Calling the current coalition government the “most corrupt, irresponsible and anti-national in the history of Nepal”, the former revolutionary said the protests would be the third People’s Movement, coming after a pro-democracy wave four years ago that uprooted King Gyanendra’s army-propped government.

“This is a government of people who lost the election,” the Maoist supremo said. “It is bent on a one-point demand: to save its chair at any cost.
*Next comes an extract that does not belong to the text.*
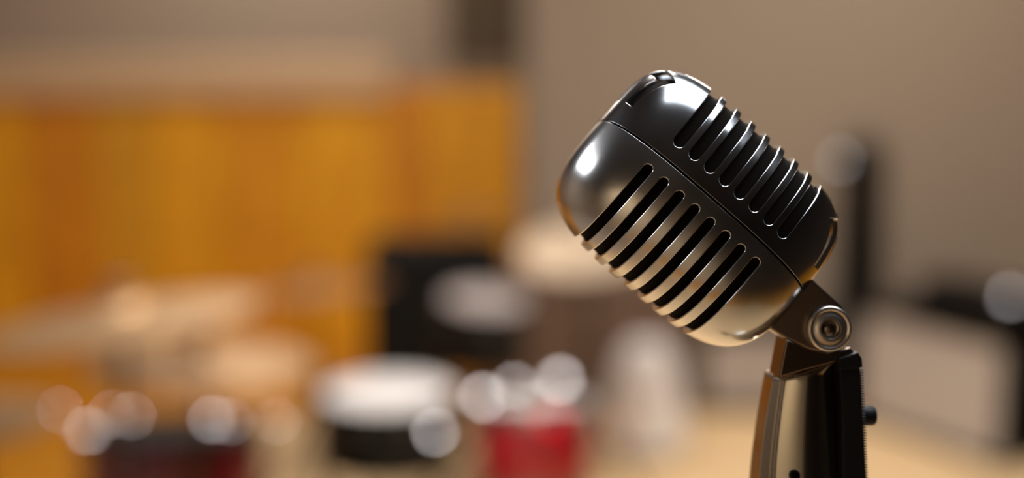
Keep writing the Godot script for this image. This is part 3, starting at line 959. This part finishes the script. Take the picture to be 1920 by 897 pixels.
func _ready() -> void:
	# camera, sky, exposure, lights
	cam_basis = Basis(Vector3.RIGHT, deg_to_rad(-PITCH))
	var cam := Camera3D.new()
	cam.name = "camera"
	cam.transform = Transform3D(cam_basis, EYE)
	add_child(cam)
	var lens := CameraAttributesPhysical.new()
	lens.frustum_focal_length = 12.0 / (448.5 / FPX)
	lens.frustum_focus_distance = 0.519
	lens.exposure_aperture = 3.35
	lens.frustum_near = 0.05
	lens.frustum_far = 60.0
	cam.attributes = lens
	cam.current = true
	var env := Environment.new()
	env.background_mode = Environment.BG_COLOR
	env.background_color = Color(0.02, 0.02, 0.02)
	env.tonemap_mode = Environment.TONE_MAPPER_LINEAR
	env.tonemap_exposure = 2.0
	env.sdfgi_enabled = true
	env.ssao_enabled = true
	env.ssil_enabled = true
	var we := WorldEnvironment.new()
	we.name = "environment"
	we.environment = env
	add_child(we)
	build_materials()
	kit_lamp = Vector3(0.1, 2.95, -2.5)
	lamp_panel("ceiling_light", "square ceiling light panel over the drum kit", kit_lamp, Vector2(0.6, 0.6), 4.6)
	lamp_panel("ceiling_light", "long cool ceiling light panel to the left of the microphone", Vector3(-1.9, 2.95, -0.75), Vector2(0.9, 1.8), 2.0, Color(0.94, 0.965, 1.0))
	lamp_panel("ceiling_light", "cool ceiling light panel above the microphone, to its right", Vector3(0.7, 2.95, -0.75), Vector2(1.2, 1.2), 1.05, Color(0.9, 0.95, 1.0))
	lamp_panel("ceiling_light", "small ceiling light panel close to the wall above the yellow panelling", Vector3(-1.0, 2.95, -5.95), Vector2(0.6, 0.3), 1.5)
	lamp_panel("ceiling_light", "ceiling light panel near the grey wall on the right", Vector3(1.5, 2.95, -4.6), Vector2(0.6, 0.6), 1.6)
	var wash := thing("added_downlight", "small warm lamp added out of view to brighten the tan wall behind the camera", "ceiling light", Vector3(-1.2, 2.96, 2.3))  # lamp added to light the wall that the chrome reflects
	part("trim_ring", MB.new().lathe([Vector2(0.05, 0.0), Vector2(0.075, 0.0), Vector2(0.08, 0.01), Vector2(0.08, 0.04), Vector2(0.05, 0.04)], 32).mesh(), mats.white_paint, wash)
	var bulb := mat(Color(0.9, 0.85, 0.8), 0.5)
	bulb.emission_enabled = true
	bulb.emission = Color(1, 0.88, 0.74)
	bulb.emission_energy_multiplier = 1.0
	part("bulb", MB.new().lathe([Vector2(0, 0.01), Vector2(0.03, 0.015), Vector2(0.045, 0.03), Vector2(0, 0.035)], 24).mesh(), bulb, wash)
	var spot := SpotLight3D.new()
	spot.name = "added_fill_beam"
	spot.light_color = Color(1, 0.94, 0.86)
	spot.light_energy = 2.6
	spot.light_size = 0.04
	spot.spot_angle = 58.0
	spot.spot_angle_attenuation = 0.6
	spot.spot_range = 12.0
	spot.spot_attenuation = 2.0
	spot.shadow_enabled = true
	wash.add_child(spot)
	spot.position = Vector3(0, -0.005, 0)
	spot.rotation_degrees = Vector3(-58, 180, 0)
	build_room()
	build_microphone()
	build_drums()
	build_furniture()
It does not want to conclude the peace process or to draft a new constitution but to dissolve parliament (where the Maoists are the largest party).”

Amidst reports that the Maoists were giving paramilitary training to their cadre to capture power after a rally May 1, Prachanda said the protests would be peaceful.

“The government is spreading false propaganda intentionally to prepare the ground for a ruthless suppression,” Prachanda said. “The situation that may arise of this would be entirely the government’s responsibility.”

The general strike would cover businesses, industries, educational institutions, transport, and shops and markets, Prachanda said.

Trying to dislodge the coalition government since last year, the Maoists had earlier too called an indefinite strike and a blockade of the country’s only international airport but later called them off.

“The situation is different now,” Prachanda said. “At that time Girija Prasad Koirala (leader of the ruling coalition) was alive and a high-level political mechanism was formed under his leadership to address the situation.”

Prachanda said the strike was necessary because if his party and the people remained silent, the new constitution would not be ready by May 28 and the peace process would break down.

He said he had held talks with visiting US Assistant Secretary of State for South and Central Asian Affairs Robert O. Blake, Jr, as well as ambassadors from the European Union states to discuss the situation and the upcoming protests.

The western diplomats, he said, reacted positively, hoping that the strike would not be needed and consensus prevail before that.

The announcement puts new pressure on the prime minister whom the Maoists are asking to step down to make way for a new government under them since they emerged as the biggest party after elections in 2008.

Nepal is scheduled to leave for Bhutan Tuesday to attend the SAARC Summit in Thimphu.

Prachanda also came down on India, accusing it of intervention in Nepal’s internal matters.

Without naming New Delhi, he alleged an “invisible power” distributed financial largesse to buy MPs and save the government from dissolving at a time the prime minister’s own party men were campaigning against him.

He also said his short-lived government was pulled down by India to “teach the Maoists a lesson” and that he had broached the issue with Indian Foreign Secretary Nirupama Rao during her visit to Nepal.

However, Prachanda said his party was not anti-Indian.

“We want India to form relations with Nepal on a new basis,” he said. “The old ties were based on unequal treaties. These should be scrapped, boundary problems resolved and the (Indo-Nepal) trade deficit addressed.”